Mighty Microsoft Runs Into Resistance

Lawsuit may curb its Net growth

Call it "Showdown in Cyberspace."

The US Justice Department, in redoubling its efforts to put a check on Microsoft Corp. and its cut-throat marketing tactics, is drawing a line in the sand over what constitutes monopolistic behavior in an era of ever-bigger corporations.

On Monday, the department took action it says is intended to keep the mammoth software company from dominating the Internet, the same way it dominates the multibillion-dollar market in basic computer software.

The department says Microsoft is using its ubiquitous Windows 95 operating system to steal customers from rival Netscape Communications Inc. It asked for a $1 million-a-day fine if Microsoft continues to bundle its Internet Explorer browser with its operating system.

The economic and social stakes of the antitrust initiative are enormous. The Internet, an unsurpassed highway for information, is the most promising and undeveloped frontier for the software industry.

Should Microsoft come to dominate the way computer users navigate the Internet, it could quash innovative rivals, shape pricing, and influence the preferences of visitors to the World Wide Web, say technology experts.

"If Microsoft dominates, you won't have open standards for Internet publishing," says Jamie Love, director of the Consumer Project on Technology, an advocacy group headed by Ralph Nader in Washington.

"It will be a case where Microsoft just announces the standards, and [without Justice Department intervention] they would have done on the Internet what they do with the desktop computer," says Mr. Love.

The Microsoft operating system runs on an estimated 90 percent of the world's computers. But in the browser market, its Explorer has 36 percent of the business compared with 60 percent for Netscape's Navigator.

Justice officials do not have to look far for examples where Microsoft has leveraged its operating system to seize chunks of the software industry. Microsoft has repeatedly incorporated new software capabilities into its dominant Windows operating system, thereby muscling out rivals. For instance, it added to Windows a feature that doubles hard-disk capacity and thereby eliminates an entire slice of the software market.

THE Justice Department says Microsoft has tried to gain control of the market in Internet software by requiring makers of personal computers that license Windows 95 to install Microsoft's browser on their computers. The department says this violates a 1995 court order barring the Redmond, Wash., company from anticompetitive software-licensing practices.

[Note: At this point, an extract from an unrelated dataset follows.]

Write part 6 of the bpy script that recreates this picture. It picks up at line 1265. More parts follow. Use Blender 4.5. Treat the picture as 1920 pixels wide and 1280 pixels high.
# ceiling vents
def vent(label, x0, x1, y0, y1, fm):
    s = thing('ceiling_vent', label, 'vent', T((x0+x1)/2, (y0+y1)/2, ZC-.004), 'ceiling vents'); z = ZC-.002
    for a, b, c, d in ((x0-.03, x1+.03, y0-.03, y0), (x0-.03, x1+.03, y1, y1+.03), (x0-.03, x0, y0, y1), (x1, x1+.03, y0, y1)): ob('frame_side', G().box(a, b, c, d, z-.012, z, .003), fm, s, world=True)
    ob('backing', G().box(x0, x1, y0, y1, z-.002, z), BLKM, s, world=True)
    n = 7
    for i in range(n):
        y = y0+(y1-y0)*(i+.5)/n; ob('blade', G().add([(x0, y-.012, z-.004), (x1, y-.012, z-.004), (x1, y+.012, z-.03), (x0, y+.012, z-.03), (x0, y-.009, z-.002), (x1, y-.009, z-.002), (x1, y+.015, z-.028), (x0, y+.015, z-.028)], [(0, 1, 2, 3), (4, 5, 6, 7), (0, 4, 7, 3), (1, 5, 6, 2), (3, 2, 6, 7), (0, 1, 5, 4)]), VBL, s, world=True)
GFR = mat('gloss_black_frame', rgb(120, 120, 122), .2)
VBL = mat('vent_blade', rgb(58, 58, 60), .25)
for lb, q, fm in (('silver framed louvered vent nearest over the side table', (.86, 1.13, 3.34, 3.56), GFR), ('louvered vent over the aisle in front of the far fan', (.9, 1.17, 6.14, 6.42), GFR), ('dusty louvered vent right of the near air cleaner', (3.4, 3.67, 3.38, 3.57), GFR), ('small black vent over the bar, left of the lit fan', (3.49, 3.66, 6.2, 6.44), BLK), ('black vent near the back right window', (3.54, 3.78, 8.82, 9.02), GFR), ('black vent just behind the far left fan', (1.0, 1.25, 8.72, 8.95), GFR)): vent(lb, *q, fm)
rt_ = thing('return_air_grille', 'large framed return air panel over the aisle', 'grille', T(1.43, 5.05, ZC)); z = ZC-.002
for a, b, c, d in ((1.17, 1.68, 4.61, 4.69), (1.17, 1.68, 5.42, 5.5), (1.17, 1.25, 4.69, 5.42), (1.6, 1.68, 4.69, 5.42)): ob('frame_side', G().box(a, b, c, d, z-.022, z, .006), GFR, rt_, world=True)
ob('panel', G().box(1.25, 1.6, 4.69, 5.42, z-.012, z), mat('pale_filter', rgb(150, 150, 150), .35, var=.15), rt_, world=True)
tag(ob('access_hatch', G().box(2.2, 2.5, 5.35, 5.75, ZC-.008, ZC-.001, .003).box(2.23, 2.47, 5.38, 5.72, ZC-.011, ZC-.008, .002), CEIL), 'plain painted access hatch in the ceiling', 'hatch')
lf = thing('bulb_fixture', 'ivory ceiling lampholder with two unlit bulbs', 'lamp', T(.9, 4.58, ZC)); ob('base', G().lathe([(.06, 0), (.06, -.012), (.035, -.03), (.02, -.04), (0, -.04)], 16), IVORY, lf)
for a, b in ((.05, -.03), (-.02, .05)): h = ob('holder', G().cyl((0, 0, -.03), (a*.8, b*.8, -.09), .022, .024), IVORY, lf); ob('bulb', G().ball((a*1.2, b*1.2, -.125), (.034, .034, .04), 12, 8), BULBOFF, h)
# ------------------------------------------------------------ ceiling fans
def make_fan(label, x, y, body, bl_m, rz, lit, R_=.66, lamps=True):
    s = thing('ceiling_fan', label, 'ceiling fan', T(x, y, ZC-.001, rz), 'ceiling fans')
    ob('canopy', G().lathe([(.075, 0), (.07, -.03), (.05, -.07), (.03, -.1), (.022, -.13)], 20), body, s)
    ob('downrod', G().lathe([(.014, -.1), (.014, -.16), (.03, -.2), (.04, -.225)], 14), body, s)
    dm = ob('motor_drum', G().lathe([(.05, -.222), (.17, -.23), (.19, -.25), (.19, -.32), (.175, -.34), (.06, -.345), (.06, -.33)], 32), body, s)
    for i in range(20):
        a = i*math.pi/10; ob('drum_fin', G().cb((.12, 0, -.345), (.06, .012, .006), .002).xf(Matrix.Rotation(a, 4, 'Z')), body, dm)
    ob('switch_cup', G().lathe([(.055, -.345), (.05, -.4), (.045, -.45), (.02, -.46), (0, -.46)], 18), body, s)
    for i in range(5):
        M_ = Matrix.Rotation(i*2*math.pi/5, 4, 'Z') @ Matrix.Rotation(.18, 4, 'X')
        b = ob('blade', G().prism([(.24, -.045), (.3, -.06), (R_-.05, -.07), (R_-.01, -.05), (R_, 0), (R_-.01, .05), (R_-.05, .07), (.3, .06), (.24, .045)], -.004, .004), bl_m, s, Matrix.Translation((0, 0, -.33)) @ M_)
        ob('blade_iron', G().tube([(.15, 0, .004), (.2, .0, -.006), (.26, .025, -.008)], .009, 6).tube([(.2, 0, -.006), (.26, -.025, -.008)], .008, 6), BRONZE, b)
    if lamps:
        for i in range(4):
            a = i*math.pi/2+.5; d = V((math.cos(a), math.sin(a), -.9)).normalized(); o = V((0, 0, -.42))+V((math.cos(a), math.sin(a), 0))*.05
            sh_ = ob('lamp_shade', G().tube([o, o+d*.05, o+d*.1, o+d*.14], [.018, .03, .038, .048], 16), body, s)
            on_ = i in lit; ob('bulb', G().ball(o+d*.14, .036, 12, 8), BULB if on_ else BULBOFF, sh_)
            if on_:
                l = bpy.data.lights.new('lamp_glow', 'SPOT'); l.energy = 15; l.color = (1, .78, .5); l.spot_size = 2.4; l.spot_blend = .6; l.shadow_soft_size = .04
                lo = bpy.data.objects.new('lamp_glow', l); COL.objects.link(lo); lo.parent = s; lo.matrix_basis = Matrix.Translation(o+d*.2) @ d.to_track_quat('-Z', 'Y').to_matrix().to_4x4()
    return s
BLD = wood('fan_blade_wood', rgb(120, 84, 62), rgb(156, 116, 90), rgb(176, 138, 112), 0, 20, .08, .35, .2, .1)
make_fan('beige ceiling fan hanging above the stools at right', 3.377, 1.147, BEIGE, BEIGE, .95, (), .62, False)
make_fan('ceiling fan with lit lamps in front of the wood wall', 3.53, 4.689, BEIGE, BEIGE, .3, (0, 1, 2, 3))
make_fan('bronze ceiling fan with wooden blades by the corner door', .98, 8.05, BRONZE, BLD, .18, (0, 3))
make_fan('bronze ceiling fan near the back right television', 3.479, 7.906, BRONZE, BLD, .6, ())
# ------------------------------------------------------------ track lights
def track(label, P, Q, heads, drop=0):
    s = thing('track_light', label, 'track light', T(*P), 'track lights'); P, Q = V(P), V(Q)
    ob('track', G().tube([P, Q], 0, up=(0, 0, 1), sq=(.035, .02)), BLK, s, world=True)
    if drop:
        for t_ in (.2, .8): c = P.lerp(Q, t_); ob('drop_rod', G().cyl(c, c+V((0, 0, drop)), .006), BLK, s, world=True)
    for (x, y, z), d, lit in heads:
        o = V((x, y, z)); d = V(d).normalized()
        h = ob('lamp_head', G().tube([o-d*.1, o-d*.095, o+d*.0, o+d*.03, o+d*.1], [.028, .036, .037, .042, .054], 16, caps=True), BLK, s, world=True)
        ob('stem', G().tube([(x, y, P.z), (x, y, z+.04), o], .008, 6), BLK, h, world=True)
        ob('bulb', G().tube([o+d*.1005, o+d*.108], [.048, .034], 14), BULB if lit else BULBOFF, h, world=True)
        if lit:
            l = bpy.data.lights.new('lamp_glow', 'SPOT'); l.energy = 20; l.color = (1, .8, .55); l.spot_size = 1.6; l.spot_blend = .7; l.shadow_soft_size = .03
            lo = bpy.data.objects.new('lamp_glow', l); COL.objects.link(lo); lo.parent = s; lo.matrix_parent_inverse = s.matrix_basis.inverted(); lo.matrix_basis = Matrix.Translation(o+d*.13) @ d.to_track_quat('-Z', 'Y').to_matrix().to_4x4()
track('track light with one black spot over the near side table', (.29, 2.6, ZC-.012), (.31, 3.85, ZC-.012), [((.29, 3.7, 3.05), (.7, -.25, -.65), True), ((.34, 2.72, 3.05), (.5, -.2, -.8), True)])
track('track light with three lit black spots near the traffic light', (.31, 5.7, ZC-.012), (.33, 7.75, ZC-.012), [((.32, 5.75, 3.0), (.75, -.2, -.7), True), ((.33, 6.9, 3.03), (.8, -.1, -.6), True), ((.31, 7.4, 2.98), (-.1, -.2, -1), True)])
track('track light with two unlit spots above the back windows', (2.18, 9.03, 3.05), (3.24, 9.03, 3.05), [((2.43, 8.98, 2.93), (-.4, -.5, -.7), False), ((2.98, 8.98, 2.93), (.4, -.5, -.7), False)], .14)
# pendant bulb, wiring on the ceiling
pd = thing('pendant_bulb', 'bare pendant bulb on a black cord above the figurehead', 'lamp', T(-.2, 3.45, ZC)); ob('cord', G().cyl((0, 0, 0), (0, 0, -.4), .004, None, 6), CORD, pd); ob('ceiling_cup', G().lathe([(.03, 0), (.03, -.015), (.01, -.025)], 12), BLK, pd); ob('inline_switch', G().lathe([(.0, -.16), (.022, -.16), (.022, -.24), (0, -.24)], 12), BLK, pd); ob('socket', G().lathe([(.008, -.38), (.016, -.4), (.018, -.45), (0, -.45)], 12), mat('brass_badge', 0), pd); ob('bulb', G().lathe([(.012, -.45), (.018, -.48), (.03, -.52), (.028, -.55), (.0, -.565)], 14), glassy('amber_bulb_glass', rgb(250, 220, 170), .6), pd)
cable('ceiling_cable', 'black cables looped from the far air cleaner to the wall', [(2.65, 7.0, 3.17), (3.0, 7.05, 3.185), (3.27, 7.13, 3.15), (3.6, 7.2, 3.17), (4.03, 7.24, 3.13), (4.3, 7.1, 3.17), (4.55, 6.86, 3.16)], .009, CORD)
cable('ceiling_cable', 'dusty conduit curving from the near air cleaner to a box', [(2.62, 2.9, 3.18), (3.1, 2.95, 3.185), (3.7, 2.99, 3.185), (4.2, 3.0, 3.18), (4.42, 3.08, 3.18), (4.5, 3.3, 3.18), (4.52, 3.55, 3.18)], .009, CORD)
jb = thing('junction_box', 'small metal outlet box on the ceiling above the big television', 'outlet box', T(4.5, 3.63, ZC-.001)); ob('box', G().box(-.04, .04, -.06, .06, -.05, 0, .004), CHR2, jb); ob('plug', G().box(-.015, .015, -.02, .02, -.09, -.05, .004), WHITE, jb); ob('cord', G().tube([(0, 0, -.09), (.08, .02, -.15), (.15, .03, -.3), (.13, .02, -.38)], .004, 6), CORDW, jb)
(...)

Microsoft denies it has violated the court order. It says it's merely integrating new features into an existing product. Indeed, the Justice Department lawsuit may hang on the question of whether Microsoft's browser and operating system are a single product or two distinct products.

The department's suit should embolden several other legal challenges to Microsoft, say technology experts. The European Commission and six state attorneys general have launched investigations of Microsoft over similar anticompetitive concerns.

The government can only do so much. Ultimately, the marketplace will determine whether Microsoft dominates the Internet, says Bruce Lupatkin, research director at Hambrecht & Quist, a San Francisco investment firm.

In many ways, the Internet is a big threat to Microsoft. In addition to making the software that runs most personal computers, Microsoft also makes word-processing programs, spreadsheets, databases, and programming tools. Microsoft's dominance of these markets allows it to collect huge licensing revenues. But the Internet is eroding the importance of operating systems.